Die laxe Politik der türkischen Ordnungskräfte der vergangenen zwei Jahre rächt sich jetzt bitter. Etwa 1 500 Jihadisten, die Hälfte von ihnen Söldner aus dem Ausland, soll es auf türkischem Boden geben. »In Städten wie Gaziantep und Istanbul blüht ein Schwarzmarkt von Drogen, Waffen, Frauen und Selbstmordattentätern«, meint der Damaszener Nashwan M. ernst. »In der Türkei gibt es zwar keine Sozialhilfe, das System ist aber ge­nauso korrupt wie in Syrien. Wer will, überlebt mit schmutzigen Geschäften.« Nashwan selbst macht keine. Er hält sich mit Übersetzungen und ­kleinen Aufträgen aus der Werbebranche über Wasser. Der Absolvent einer Kunsthochschule bearbeitet digital Fotos, übersetzt für syrische Schauspieler, jobbt als Regieassistent. Syrische Kreative sind mittlerweile in der Türkei gefragt, sie haben eine gute Aus­bildung und sind darauf angewiesen, für weniger als die Hälfte der Bezahlung türkischer Kollegen zu arbeiten.
Der ungleiche Konkurrenzkampf lässt in der Bevölkerung den Unmut über Syrer wachsen und führt zu einer latent repressiven Migrationspolitik. Die türkische Immigrationsbehörde verweigert mittlerweile Syrern nach einer Ausreise die erneute Einreise in die Türkei. Die bekannte syrische Schauspielerin Amal Omran etwa durfte, obwohl sie ihren Wohnsitz in Is­tanbul hat, nach einem Arbeitsaufenthalt in Paris nicht ins Land zurückkehren.

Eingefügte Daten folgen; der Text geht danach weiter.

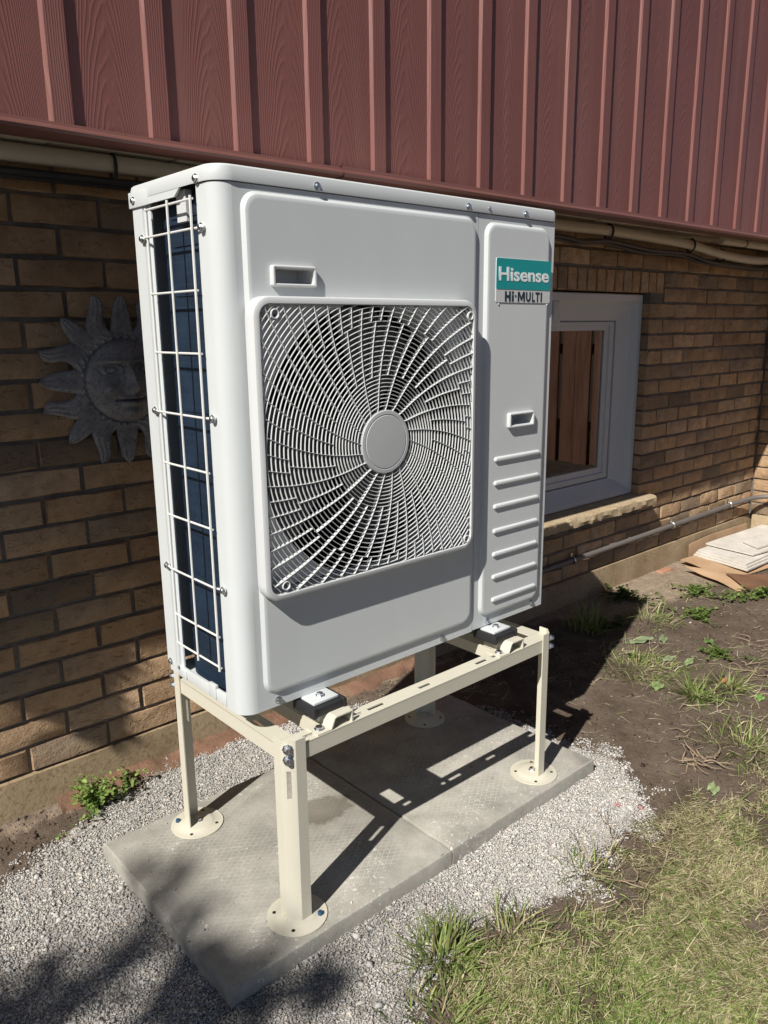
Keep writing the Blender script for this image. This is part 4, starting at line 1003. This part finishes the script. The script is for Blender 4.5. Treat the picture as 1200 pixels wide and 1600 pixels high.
def build_grass():
    LAWN = [(.02,-.50),(.18,-.42),(.36,-.39),(.52,-.45),(.66,-.42),(.82,-.44),(1.0,-.45),(1.2,-.44),(1.45,-.45),(1.7,-.46),(2.3,-.50),(3.6,-.55),(3.6,-3.2),(-.6,-3.2),(-.3,-1.0)]
    N = 700000; P = np.c_[rng.uniform(-.35, 2.6, N), rng.uniform(-1.3, -.22, N)]
    dd = np.c_[P, np.full(N, -.045)]-np.array(CAM); qz = dd@np.array(fwd); uu = 600+1228.4*(dd@np.array(r2))/qz; vv = 800-1228.4*(dd@np.array(u2))/qz
    P = P[(qz > .2) & (uu > 100) & (uu < 1400) & (vv < 1780)]; N = len(P)
    d = sdist(P, LAWN); nz = vnoise(P[:, 0], P[:, 1], 7, 21); nz2 = vnoise(P[:, 0], P[:, 1], 22, 22)
    pr = np.clip(.5+(d+.14*(nz-.5)+.06*(nz2-.5))/.10, 0, 1)*(.05+.95*np.clip(3.2*(.5*nz2+.5*nz)-1.12, 0, 1))
    keep = rng.random(N) < pr*.60; P = P[keep]; n = len(P)
    gmap = np.clip(.04+.80*vnoise(P[:, 0], P[:, 1], 5, 31)**1.2+.25*np.clip((.5-P[:, 0])/.4, 0, 1), 0, .92); g = rng.random(n) < 0
    col = grass_cols(n, 0.5); gg = grass_cols(n, 1.0); dd = grass_cols(n, 0.0); pick = rng.random(n) < gmap; col = np.where(pick[:, None], gg, dd)
    z = gz(P[:, 0], P[:, 1])+rng.uniform(0, .012, n)
    L = rng.gamma(3.5, .0058, n)+.006; L = np.where(pick, L, L*.9); lean = np.clip(rng.normal(1.38, .20, n), .3, 1.7)
    az = rng.uniform(0, 2*PI, n)*.75+vnoise(P[:, 0], P[:, 1], 3, 40)*4
    V, F, T = blades(np.c_[P, z], L, lean, az, rng.uniform(.0009, .0024, n), col, rng.normal(.10, .3, n))
    tag(bulk('lawn', V, F, T, M_leaf), 'short patchy lawn of green and straw blades at lower right', 'grass', kind='stuff')
    m2 = (rng.random(n) < .045); P2 = P[m2]; n2 = len(P2); gsel = rng.random(n2) < np.clip(1.3*gmap[m2]+.1, 0, 1)
    col2 = np.where(gsel[:, None], grass_cols(n2, 1.0)*np.array([.95, 1.12, .85]), grass_cols(n2, 0.0)*1.05)
    V, F, T = blades(np.c_[P2, gz(P2[:, 0], P2[:, 1])+.006], rng.gamma(4, .0065, n2)+.012, np.clip(rng.normal(1.3, .2, n2), .5, 1.55), rng.uniform(0, 2*PI, n2), rng.uniform(.0014, .0028, n2), col2, rng.normal(.18, .25, n2))
    tag(bulk('long_blades', V, F, T, M_leaf), 'longer loose blades standing out of the patchy lawn', 'grass', kind='stuff')
    # loose straw on soil
    N = 9000; P = np.c_[rng.uniform(.45, 3.2, N), rng.uniform(-.55, .6, N)]; d = sdist(P, GRAV); P = P[(d < -.01)]; P = P[rng.random(len(P)) < .08+.9*np.clip(vnoise(P[:, 0], P[:, 1], 4, 51)*1.5-.55, 0, 1)]; n = len(P)
    V, F, T = blades(np.c_[P, gz(P[:, 0], P[:, 1])+rng.uniform(.001, .008, n)], rng.gamma(3, .010, n)+.008, np.clip(rng.normal(1.45, .12, n), .9, 1.6), rng.uniform(0, 2*PI, n), rng.uniform(.0009, .0024, n), grass_cols(n, .25), rng.normal(0, .3, n))
    tag(bulk('straw_litter', V, F, T, M_dry), 'loose dry straw littering the bare soil', 'straw', kind='stuff')
build_grass()

def tuft(x, y, n, Lm, spread, green, label, upright=.75, wid=.004, group=None):
    P = np.c_[x+spread*np.clip(rng.normal(0, 1, n), -1.7, 1.7), y+spread*np.clip(rng.normal(0, 1, n), -1.7, 1.7)]; z = gz(P[:, 0], P[:, 1])
    az = np.arctan2(P[:, 1]-y, P[:, 0]-x)+rng.normal(0, .7, n)
    V, F, T = blades(np.c_[P, z], rng.gamma(7, Lm/7, n)+.01, np.clip(rng.normal(upright, .35, n), .05, 1.5), az, rng.uniform(wid*.6, wid*1.3, n), grass_cols(n, green), rng.normal(.25, .2, n))
    o = bulk('grass_tuft', V, F, T, M_leaf); return tag(o, label, 'grass tuft', group)
GT = 'grass tufts rooted in the soil'
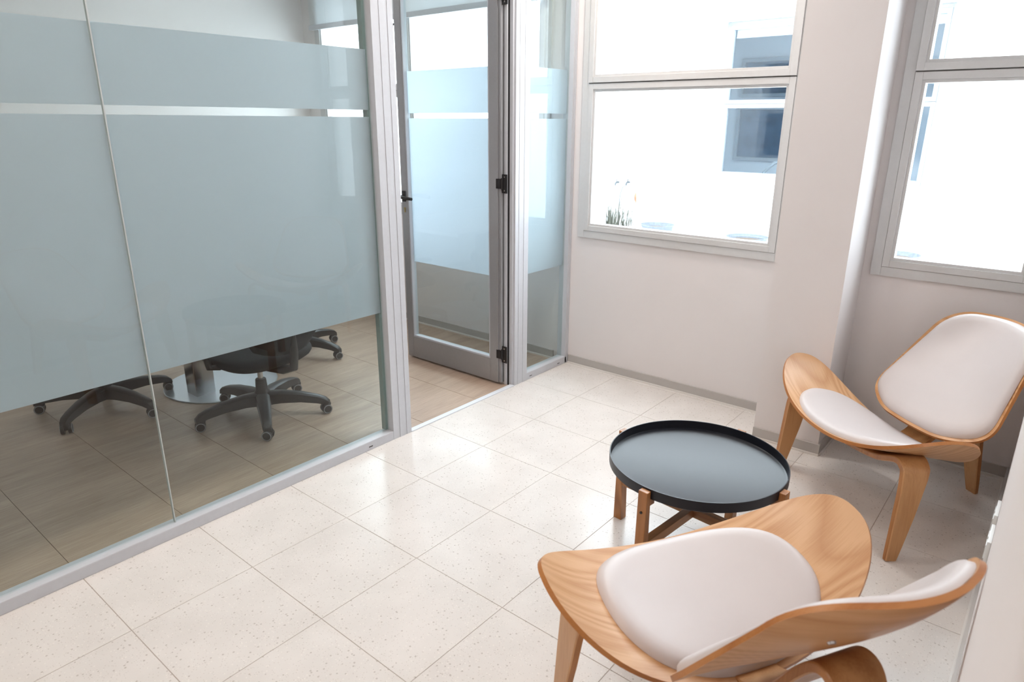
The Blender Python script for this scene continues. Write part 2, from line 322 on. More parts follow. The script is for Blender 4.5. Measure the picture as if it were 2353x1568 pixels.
# ------------------------------------------------------------------ windows (aluminium, a lower fixed pane and an upper sash per bay)
def frame_rect(bm, x0, x1, ya, yb, za, zb, w, groove=True, bev=0.002):
    """mitred-looking rectangular frame in a y-z plane, x0 = room side"""
    for (a, b, c, d) in ((ya, ya + w, za, zb), (yb - w, yb, za, zb), (ya + w, yb - w, za, za + w), (ya + w, yb - w, zb - w, zb)):
        add_box(bm, x0, x1, a, b, c, d, 0, bev)
def window(name, label, W, bays, xr, x_in=1, alu=M_ALU_W, glass=None, depth=0.07, group=None):
    """xr = x of the room-side face; x_in = +1 when the frame extends to +x"""
    y0, y1, z0, z1 = W; s = x_in
    t = tag(bpy.data.objects.new(name, None), label, kind='structure'); link(t); t.location = (xr, (y0 + y1) / 2, z0); off = Vector(t.location)
    def put(o): o.parent = t; o.location = -off; return o
    bm = bmesh.new(); frame_rect(bm, xr, xr + s * depth, y0, y1, z0, z1, 0.042); put(from_bm('window_frame', bm, alu))
    put(box('transom', xr + s * .012, xr + s * (depth - .012), y0 + .03, y1 - .03, z0 + .863 - .012, z0 + .863 + .012, M_GROOVE if alu is M_ALU_W else alu))
    ylist = [y0 + .0415] + [b for b in bays] + [y1 - .0415]
    MID = z0 + 0.863
    for b in bays: put(box('mullion', xr + s * .004, xr + s * depth, b - 0.022, b + 0.022, z0 + .04, z1 - .04, alu, bevel=.002))
    for k in range(len(ylist) - 1):
        a, b = ylist[k], ylist[k + 1]
        if k > 0: a += .0215
        if k < len(ylist) - 2: b -= .0215
        for nm, c, d in (('fixed_light', z0 + .0415, MID - 0.001), ('opening_sash', MID + 0.001, z1 - .0415)):
            bm = bmesh.new(); xo = xr - s * (0.004 if nm == 'fixed_light' else 0.010)
            frame_rect(bm, xo, xr + s * (depth - .01), a + .0015, b - .0015, c + .0015, d - .0015, 0.030)
            frame_rect(bm, xo + s * .008, xr + s * (depth - .016), a + .031, b - .031, c + .031, d - .031, 0.013, bev=.001)
            f = put(from_bm('sash' if nm == 'opening_sash' else 'lower_frame', bm, alu))
            g = box('pane', xr + s * .030, xr + s * .036, a + .043, b - .043, c + .043, d - .043, glass or M_GLASSW); g.parent = f
            if nm == 'opening_sash' and k == 1:
                h = bmesh.new(); add_box(h, xo - s * .014, xo, a + .020, a + .040, c + .34, c + .44, 0, .003)
                add_tube(h, [(xo - s * .014, a + .030, c + .42), (xo - s * .040, a + .030, c + .415), (xo - s * .048, a + .029, c + .38), (xo - s * .046, a + .028, c + .30)], [.009, .008, .008, .006], 8)
                hh = from_bm('handle', h, M_BLACK); hh.parent = f
    return t
window('window_1', 'large two-part window left of the pillar over bare wall', W1, [], 2.825)
window('window_2', 'narrow window in the recess behind the far armchair', W2, [], 2.825)
window('window_3', 'wide window of the meeting room behind the open door', W3, [1.40], 2.825)

# window roller blind (hangs in front of window_3)
t = thing('roller_blind', 'white roller blind half lowered over the meeting room window', 'blind', (2.79, 1.28, 2.6))
o = box('blind_fabric', -.001, .001, -1.13, 1.13, -.445, 0, M_BLIND, t)
o = box('bottom_bar', -.010, .010, -1.135, 1.135, -.470, -.435, M_ALU, t, .004)
bm = bmesh.new(); add_tube(bm, [(0, -1.15, .03), (0, 1.15, .03)], .035, 16); from_bm('blind_roller', bm, M_BLIND, t, True)

# ------------------------------------------------------------------ glazed partition
GP = thing('glass_partition', 'frameless glass partition with frosted bands in grey aluminium rails', 'partition', (0, 0, 0))
YF0, YF1, YG0, YG1 = -0.022, 0.040, 0.006, 0.016
def rail(name, x0, x1, z0=0.0, z1=0.045):
    bm = bmesh.new(); add_box(bm, x0, x1, YF0, YF1, z0, z1, 0, .004); return from_bm(name, bm, M_ALU, GP)
rail('bottom_rail', XL, 1.372); rail('top_rail', XL, 1.372, CEIL - .05, CEIL)
rail('bottom_rail', 2.405, XW); rail('top_rail', 2.405, XW, CEIL - .05, CEIL)
box('transom', 1.485, 2.300, YF0, YF1, 2.30, 2.36, M_ALU, GP, .003)
def post(name, x0, x1, step, z1=CEIL):
    """door jamb: stepped extrusion with fine grooves on the room face"""
    bm = bmesh.new(); w = x1 - x0; cuts = [x0] + [x0 + w * c for c in step] + [x1]
    for k, (a, b) in enumerate(zip(cuts[:-1], cuts[1:])):
        add_box(bm, a + .0003, b - .0003, YF0 - (0.0018 if k % 2 else 0), YF1, 0, z1, 0, .0008)
    add_box(bm, x0 + .002, x1 - .002, YF0 + .0015, YF1 - .003, 0, z1, 1)
    return from_bm(name, bm, [M_ALU, M_GROOVE], GP)
post('post', 1.372, 1.486, (.36, .62, .74)); post('post', 2.297, 2.411, (.26, .38, .64)); post('post', 2.806, 2.839, (.5,))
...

Um eine Aufenthaltsgenehmigung hatte sie sich wochenlang erfolglos bemüht. Die Türkei ist mit der Flüchtlingspolitik komplett überfordert. Der Anschlag am Flughafen und die schnellen Ermittlungserfolge im Täterumfeld lassen darauf schließen, dass es ein großes Reservoir potenti­eller Terroristen gibt. Die Regierung ist sich dessen bewusst, eine schnelle ­Lösung für die Beseitigung dieses Gefahrenpotentials gibt es allerdings nicht.